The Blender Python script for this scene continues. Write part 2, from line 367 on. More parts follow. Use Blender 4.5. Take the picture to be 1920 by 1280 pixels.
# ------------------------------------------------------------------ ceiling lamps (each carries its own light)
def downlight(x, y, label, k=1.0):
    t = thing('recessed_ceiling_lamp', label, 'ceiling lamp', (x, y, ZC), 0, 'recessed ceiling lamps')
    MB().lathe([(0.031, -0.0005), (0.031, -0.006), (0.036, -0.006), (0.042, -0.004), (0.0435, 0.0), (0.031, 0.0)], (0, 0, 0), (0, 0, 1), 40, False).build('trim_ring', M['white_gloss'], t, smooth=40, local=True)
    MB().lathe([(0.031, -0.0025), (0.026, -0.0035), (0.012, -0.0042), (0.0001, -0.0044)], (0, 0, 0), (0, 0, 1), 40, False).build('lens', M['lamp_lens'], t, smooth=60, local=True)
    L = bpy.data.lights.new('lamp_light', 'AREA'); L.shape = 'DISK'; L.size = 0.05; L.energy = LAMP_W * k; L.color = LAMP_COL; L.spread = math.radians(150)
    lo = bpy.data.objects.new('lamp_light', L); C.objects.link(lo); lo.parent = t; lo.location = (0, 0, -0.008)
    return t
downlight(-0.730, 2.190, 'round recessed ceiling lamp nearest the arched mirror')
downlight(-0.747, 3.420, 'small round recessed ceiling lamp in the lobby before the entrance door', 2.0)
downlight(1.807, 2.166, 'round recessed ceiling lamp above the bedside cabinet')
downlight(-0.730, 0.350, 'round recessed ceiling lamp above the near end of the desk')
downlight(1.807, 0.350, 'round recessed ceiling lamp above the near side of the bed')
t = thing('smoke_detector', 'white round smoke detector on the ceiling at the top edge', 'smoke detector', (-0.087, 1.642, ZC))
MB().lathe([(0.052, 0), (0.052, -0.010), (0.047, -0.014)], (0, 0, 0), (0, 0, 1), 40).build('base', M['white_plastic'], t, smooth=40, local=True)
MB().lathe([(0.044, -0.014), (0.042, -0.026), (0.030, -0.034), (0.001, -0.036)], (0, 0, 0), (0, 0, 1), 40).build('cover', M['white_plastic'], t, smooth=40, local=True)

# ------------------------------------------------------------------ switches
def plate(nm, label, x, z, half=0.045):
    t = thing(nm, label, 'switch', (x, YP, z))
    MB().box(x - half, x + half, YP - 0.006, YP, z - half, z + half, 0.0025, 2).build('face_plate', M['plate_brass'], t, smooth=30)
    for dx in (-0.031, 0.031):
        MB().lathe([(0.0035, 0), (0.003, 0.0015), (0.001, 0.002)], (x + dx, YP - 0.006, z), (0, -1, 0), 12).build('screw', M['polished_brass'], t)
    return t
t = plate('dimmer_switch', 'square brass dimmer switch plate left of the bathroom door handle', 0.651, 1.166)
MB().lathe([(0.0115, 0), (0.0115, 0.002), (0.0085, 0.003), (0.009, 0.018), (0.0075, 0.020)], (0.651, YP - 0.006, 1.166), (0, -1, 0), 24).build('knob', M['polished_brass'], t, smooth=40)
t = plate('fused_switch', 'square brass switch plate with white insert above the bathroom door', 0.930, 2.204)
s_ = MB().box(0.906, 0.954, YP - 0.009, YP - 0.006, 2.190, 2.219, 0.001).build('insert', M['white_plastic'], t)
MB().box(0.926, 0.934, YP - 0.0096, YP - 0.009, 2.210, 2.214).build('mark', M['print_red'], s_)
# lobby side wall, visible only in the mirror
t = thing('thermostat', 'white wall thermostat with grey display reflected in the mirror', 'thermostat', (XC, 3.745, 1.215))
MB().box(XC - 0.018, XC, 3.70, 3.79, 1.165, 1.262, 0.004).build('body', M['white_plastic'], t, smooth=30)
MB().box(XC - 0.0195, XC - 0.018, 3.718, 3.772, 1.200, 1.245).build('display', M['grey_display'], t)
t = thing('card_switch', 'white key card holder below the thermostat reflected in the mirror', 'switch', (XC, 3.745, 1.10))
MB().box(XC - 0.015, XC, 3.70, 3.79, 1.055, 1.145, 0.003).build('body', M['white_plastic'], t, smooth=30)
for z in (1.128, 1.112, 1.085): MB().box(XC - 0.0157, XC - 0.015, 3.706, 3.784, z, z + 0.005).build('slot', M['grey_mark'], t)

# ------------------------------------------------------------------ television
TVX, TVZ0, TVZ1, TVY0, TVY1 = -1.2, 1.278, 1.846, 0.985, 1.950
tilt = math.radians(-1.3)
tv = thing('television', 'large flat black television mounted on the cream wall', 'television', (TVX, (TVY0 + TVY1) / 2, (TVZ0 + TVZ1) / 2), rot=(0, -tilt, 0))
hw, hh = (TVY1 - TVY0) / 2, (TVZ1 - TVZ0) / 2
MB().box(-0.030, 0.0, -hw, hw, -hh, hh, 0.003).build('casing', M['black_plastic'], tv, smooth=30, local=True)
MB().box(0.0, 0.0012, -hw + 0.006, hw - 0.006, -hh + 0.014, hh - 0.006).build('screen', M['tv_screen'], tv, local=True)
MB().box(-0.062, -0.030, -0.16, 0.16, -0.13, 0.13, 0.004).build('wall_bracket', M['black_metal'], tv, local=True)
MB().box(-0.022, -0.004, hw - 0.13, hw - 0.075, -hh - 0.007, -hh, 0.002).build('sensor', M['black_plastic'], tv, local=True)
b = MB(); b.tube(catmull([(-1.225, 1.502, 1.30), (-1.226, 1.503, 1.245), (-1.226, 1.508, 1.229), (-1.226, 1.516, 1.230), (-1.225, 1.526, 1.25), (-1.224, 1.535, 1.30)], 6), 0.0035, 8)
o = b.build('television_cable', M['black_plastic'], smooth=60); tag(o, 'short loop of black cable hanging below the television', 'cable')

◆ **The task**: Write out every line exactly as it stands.

◆ **Answer for the task**:
The Blender Python script for this scene continues. Write part 2, from line 367 on. More parts follow. Use Blender 4.5. Take the picture to be 1920 by 1280 pixels.
# ------------------------------------------------------------------ ceiling lamps (each carries its own light)
def downlight(x, y, label, k=1.0):
    t = thing('recessed_ceiling_lamp', label, 'ceiling lamp', (x, y, ZC), 0, 'recessed ceiling lamps')
    MB().lathe([(0.031, -0.0005), (0.031, -0.006), (0.036, -0.006), (0.042, -0.004), (0.0435, 0.0), (0.031, 0.0)], (0, 0, 0), (0, 0, 1), 40, False).build('trim_ring', M['white_gloss'], t, smooth=40, local=True)
    MB().lathe([(0.031, -0.0025), (0.026, -0.0035), (0.012, -0.0042), (0.0001, -0.0044)], (0, 0, 0), (0, 0, 1), 40, False).build('lens', M['lamp_lens'], t, smooth=60, local=True)
    L = bpy.data.lights.new('lamp_light', 'AREA'); L.shape = 'DISK'; L.size = 0.05; L.energy = LAMP_W * k; L.color = LAMP_COL; L.spread = math.radians(150)
    lo = bpy.data.objects.new('lamp_light', L); C.objects.link(lo); lo.parent = t; lo.location = (0, 0, -0.008)
    return t
downlight(-0.730, 2.190, 'round recessed ceiling lamp nearest the arched mirror')
downlight(-0.747, 3.420, 'small round recessed ceiling lamp in the lobby before the entrance door', 2.0)
downlight(1.807, 2.166, 'round recessed ceiling lamp above the bedside cabinet')
downlight(-0.730, 0.350, 'round recessed ceiling lamp above the near end of the desk')
downlight(1.807, 0.350, 'round recessed ceiling lamp above the near side of the bed')
t = thing('smoke_detector', 'white round smoke detector on the ceiling at the top edge', 'smoke detector', (-0.087, 1.642, ZC))
MB().lathe([(0.052, 0), (0.052, -0.010), (0.047, -0.014)], (0, 0, 0), (0, 0, 1), 40).build('base', M['white_plastic'], t, smooth=40, local=True)
MB().lathe([(0.044, -0.014), (0.042, -0.026), (0.030, -0.034), (0.001, -0.036)], (0, 0, 0), (0, 0, 1), 40).build('cover', M['white_plastic'], t, smooth=40, local=True)

# ------------------------------------------------------------------ switches
def plate(nm, label, x, z, half=0.045):
    t = thing(nm, label, 'switch', (x, YP, z))
    MB().box(x - half, x + half, YP - 0.006, YP, z - half, z + half, 0.0025, 2).build('face_plate', M['plate_brass'], t, smooth=30)
    for dx in (-0.031, 0.031):
        MB().lathe([(0.0035, 0), (0.003, 0.0015), (0.001, 0.002)], (x + dx, YP - 0.006, z), (0, -1, 0), 12).build('screw', M['polished_brass'], t)
    return t
t = plate('dimmer_switch', 'square brass dimmer switch plate left of the bathroom door handle', 0.651, 1.166)
MB().lathe([(0.0115, 0), (0.0115, 0.002), (0.0085, 0.003), (0.009, 0.018), (0.0075, 0.020)], (0.651, YP - 0.006, 1.166), (0, -1, 0), 24).build('knob', M['polished_brass'], t, smooth=40)
t = plate('fused_switch', 'square brass switch plate with white insert above the bathroom door', 0.930, 2.204)
s_ = MB().box(0.906, 0.954, YP - 0.009, YP - 0.006, 2.190, 2.219, 0.001).build('insert', M['white_plastic'], t)
MB().box(0.926, 0.934, YP - 0.0096, YP - 0.009, 2.210, 2.214).build('mark', M['print_red'], s_)
# lobby side wall, visible only in the mirror
t = thing('thermostat', 'white wall thermostat with grey display reflected in the mirror', 'thermostat', (XC, 3.745, 1.215))
MB().box(XC - 0.018, XC, 3.70, 3.79, 1.165, 1.262, 0.004).build('body', M['white_plastic'], t, smooth=30)
MB().box(XC - 0.0195, XC - 0.018, 3.718, 3.772, 1.200, 1.245).build('display', M['grey_display'], t)
t = thing('card_switch', 'white key card holder below the thermostat reflected in the mirror', 'switch', (XC, 3.745, 1.10))
MB().box(XC - 0.015, XC, 3.70, 3.79, 1.055, 1.145, 0.003).build('body', M['white_plastic'], t, smooth=30)
for z in (1.128, 1.112, 1.085): MB().box(XC - 0.0157, XC - 0.015, 3.706, 3.784, z, z + 0.005).build('slot', M['grey_mark'], t)

# ------------------------------------------------------------------ television
TVX, TVZ0, TVZ1, TVY0, TVY1 = -1.2, 1.278, 1.846, 0.985, 1.950
tilt = math.radians(-1.3)
tv = thing('television', 'large flat black television mounted on the cream wall', 'television', (TVX, (TVY0 + TVY1) / 2, (TVZ0 + TVZ1) / 2), rot=(0, -tilt, 0))
hw, hh = (TVY1 - TVY0) / 2, (TVZ1 - TVZ0) / 2
MB().box(-0.030, 0.0, -hw, hw, -hh, hh, 0.003).build('casing', M['black_plastic'], tv, smooth=30, local=True)
MB().box(0.0, 0.0012, -hw + 0.006, hw - 0.006, -hh + 0.014, hh - 0.006).build('screen', M['tv_screen'], tv, local=True)
MB().box(-0.062, -0.030, -0.16, 0.16, -0.13, 0.13, 0.004).build('wall_bracket', M['black_metal'], tv, local=True)
MB().box(-0.022, -0.004, hw - 0.13, hw - 0.075, -hh - 0.007, -hh, 0.002).build('sensor', M['black_plastic'], tv, local=True)
b = MB(); b.tube(catmull([(-1.225, 1.502, 1.30), (-1.226, 1.503, 1.245), (-1.226, 1.508, 1.229), (-1.226, 1.516, 1.230), (-1.225, 1.526, 1.25), (-1.224, 1.535, 1.30)], 6), 0.0035, 8)
o = b.build('television_cable', M['black_plastic'], smooth=60); tag(o, 'short loop of black cable hanging below the television', 'cable')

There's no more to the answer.